* BEGIN *
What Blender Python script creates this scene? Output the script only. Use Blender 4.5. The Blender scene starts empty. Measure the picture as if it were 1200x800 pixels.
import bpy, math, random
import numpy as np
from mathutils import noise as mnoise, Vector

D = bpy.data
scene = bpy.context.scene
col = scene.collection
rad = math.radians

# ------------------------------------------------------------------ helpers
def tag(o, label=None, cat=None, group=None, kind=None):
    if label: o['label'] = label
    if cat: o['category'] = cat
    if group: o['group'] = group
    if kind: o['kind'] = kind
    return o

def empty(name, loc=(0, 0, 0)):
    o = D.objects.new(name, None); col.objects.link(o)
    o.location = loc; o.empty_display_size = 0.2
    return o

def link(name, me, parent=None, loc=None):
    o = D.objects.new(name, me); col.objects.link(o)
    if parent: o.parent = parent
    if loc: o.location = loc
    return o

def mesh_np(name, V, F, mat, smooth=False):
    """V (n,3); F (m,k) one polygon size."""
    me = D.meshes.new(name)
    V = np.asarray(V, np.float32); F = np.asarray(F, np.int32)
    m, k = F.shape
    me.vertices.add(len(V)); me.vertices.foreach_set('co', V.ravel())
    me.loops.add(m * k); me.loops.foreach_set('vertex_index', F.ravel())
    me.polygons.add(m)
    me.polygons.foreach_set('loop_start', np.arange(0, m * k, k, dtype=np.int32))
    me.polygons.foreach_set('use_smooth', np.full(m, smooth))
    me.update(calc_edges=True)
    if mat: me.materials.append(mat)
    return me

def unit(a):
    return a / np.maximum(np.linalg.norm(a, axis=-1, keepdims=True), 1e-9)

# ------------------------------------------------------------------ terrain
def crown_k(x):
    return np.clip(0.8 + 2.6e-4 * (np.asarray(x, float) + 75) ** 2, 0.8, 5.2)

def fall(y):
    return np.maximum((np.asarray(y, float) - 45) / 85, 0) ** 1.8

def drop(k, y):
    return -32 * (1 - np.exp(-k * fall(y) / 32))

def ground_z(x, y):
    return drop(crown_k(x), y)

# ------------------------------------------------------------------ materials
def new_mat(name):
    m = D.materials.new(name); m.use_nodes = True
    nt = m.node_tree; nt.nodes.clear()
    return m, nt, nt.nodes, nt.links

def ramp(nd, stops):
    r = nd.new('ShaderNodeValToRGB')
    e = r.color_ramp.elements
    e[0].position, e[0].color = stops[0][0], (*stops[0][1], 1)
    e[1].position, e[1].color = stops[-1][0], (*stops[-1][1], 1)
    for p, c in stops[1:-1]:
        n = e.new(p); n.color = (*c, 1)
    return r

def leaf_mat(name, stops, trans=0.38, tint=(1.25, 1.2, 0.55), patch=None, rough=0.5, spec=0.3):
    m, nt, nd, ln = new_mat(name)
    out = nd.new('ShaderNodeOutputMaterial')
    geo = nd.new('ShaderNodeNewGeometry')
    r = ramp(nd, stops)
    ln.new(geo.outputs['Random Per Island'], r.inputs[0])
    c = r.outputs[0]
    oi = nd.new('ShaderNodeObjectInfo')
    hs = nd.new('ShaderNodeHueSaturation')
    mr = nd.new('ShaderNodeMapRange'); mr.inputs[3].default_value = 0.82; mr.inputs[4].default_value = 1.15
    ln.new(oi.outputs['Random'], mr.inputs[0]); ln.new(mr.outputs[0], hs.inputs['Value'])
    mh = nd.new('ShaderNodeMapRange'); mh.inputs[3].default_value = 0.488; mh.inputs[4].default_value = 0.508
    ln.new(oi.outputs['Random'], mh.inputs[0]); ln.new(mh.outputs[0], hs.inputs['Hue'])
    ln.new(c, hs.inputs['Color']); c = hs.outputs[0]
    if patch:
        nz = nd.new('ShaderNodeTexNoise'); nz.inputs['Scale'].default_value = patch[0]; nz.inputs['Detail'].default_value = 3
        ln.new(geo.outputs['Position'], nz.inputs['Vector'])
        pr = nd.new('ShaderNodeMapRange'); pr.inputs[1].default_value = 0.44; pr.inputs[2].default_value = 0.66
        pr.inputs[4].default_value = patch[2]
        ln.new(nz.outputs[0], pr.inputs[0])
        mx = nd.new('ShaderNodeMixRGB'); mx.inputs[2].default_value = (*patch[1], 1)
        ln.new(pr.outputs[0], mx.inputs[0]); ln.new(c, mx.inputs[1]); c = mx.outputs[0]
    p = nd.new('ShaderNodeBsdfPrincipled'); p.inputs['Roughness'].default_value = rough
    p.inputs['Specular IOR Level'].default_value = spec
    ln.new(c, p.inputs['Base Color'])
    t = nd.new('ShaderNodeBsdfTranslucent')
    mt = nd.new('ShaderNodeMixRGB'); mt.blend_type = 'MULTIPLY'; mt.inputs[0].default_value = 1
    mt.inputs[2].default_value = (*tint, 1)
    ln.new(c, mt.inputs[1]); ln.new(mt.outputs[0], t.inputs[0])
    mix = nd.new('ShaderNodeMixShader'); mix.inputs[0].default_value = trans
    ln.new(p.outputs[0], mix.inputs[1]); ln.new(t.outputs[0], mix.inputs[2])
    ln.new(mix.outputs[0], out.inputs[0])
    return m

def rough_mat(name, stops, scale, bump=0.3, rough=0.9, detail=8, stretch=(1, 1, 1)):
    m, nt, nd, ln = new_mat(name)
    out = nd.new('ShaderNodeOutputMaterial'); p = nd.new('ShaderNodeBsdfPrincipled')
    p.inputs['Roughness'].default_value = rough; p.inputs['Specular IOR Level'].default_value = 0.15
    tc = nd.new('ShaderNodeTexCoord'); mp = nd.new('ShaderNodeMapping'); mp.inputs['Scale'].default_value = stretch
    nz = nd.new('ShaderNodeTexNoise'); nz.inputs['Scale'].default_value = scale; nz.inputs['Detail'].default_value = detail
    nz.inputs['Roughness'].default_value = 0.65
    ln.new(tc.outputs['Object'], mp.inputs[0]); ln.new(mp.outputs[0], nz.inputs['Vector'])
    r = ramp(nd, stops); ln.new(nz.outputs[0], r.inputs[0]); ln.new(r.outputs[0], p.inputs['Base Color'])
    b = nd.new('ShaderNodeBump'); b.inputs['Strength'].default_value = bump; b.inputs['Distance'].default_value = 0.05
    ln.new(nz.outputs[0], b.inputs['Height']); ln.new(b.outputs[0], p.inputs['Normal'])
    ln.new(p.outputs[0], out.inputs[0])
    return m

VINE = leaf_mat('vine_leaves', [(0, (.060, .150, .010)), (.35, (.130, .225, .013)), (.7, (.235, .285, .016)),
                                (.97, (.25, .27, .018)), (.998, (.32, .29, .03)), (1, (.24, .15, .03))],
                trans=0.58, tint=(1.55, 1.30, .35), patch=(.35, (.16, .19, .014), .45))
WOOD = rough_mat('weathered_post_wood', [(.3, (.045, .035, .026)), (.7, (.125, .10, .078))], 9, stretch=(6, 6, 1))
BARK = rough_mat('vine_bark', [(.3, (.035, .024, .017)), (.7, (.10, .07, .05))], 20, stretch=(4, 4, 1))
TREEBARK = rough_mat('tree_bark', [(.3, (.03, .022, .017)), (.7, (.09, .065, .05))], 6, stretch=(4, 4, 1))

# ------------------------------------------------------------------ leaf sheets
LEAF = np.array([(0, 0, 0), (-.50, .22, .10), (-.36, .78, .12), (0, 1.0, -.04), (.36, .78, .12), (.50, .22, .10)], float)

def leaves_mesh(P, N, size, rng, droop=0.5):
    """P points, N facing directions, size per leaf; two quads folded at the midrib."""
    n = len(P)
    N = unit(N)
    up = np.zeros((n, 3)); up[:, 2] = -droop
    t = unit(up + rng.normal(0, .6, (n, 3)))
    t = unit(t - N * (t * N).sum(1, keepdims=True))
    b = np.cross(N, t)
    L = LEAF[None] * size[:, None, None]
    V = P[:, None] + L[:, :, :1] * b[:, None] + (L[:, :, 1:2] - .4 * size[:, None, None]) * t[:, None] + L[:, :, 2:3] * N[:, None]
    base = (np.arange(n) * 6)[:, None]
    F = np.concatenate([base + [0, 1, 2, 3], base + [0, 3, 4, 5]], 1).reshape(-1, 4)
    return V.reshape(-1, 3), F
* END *
▸ Exercise description: Please print exactly what appears from the first line of the data through the line with "return -32 *", including both of those lines and nothing past them.

▸ The response:
What Blender Python script creates this scene? Output the script only. Use Blender 4.5. The Blender scene starts empty. Measure the picture as if it were 1200x800 pixels.
import bpy, math, random
import numpy as np
from mathutils import noise as mnoise, Vector

D = bpy.data
scene = bpy.context.scene
col = scene.collection
rad = math.radians

# ------------------------------------------------------------------ helpers
def tag(o, label=None, cat=None, group=None, kind=None):
    if label: o['label'] = label
    if cat: o['category'] = cat
    if group: o['group'] = group
    if kind: o['kind'] = kind
    return o

def empty(name, loc=(0, 0, 0)):
    o = D.objects.new(name, None); col.objects.link(o)
    o.location = loc; o.empty_display_size = 0.2
    return o

def link(name, me, parent=None, loc=None):
    o = D.objects.new(name, me); col.objects.link(o)
    if parent: o.parent = parent
    if loc: o.location = loc
    return o

def mesh_np(name, V, F, mat, smooth=False):
    """V (n,3); F (m,k) one polygon size."""
    me = D.meshes.new(name)
    V = np.asarray(V, np.float32); F = np.asarray(F, np.int32)
    m, k = F.shape
    me.vertices.add(len(V)); me.vertices.foreach_set('co', V.ravel())
    me.loops.add(m * k); me.loops.foreach_set('vertex_index', F.ravel())
    me.polygons.add(m)
    me.polygons.foreach_set('loop_start', np.arange(0, m * k, k, dtype=np.int32))
    me.polygons.foreach_set('use_smooth', np.full(m, smooth))
    me.update(calc_edges=True)
    if mat: me.materials.append(mat)
    return me

def unit(a):
    return a / np.maximum(np.linalg.norm(a, axis=-1, keepdims=True), 1e-9)

# ------------------------------------------------------------------ terrain
def crown_k(x):
    return np.clip(0.8 + 2.6e-4 * (np.asarray(x, float) + 75) ** 2, 0.8, 5.2)

def fall(y):
    return np.maximum((np.asarray(y, float) - 45) / 85, 0) ** 1.8

def drop(k, y):
    return -32 * (1 - np.exp(-k * fall(y) / 32))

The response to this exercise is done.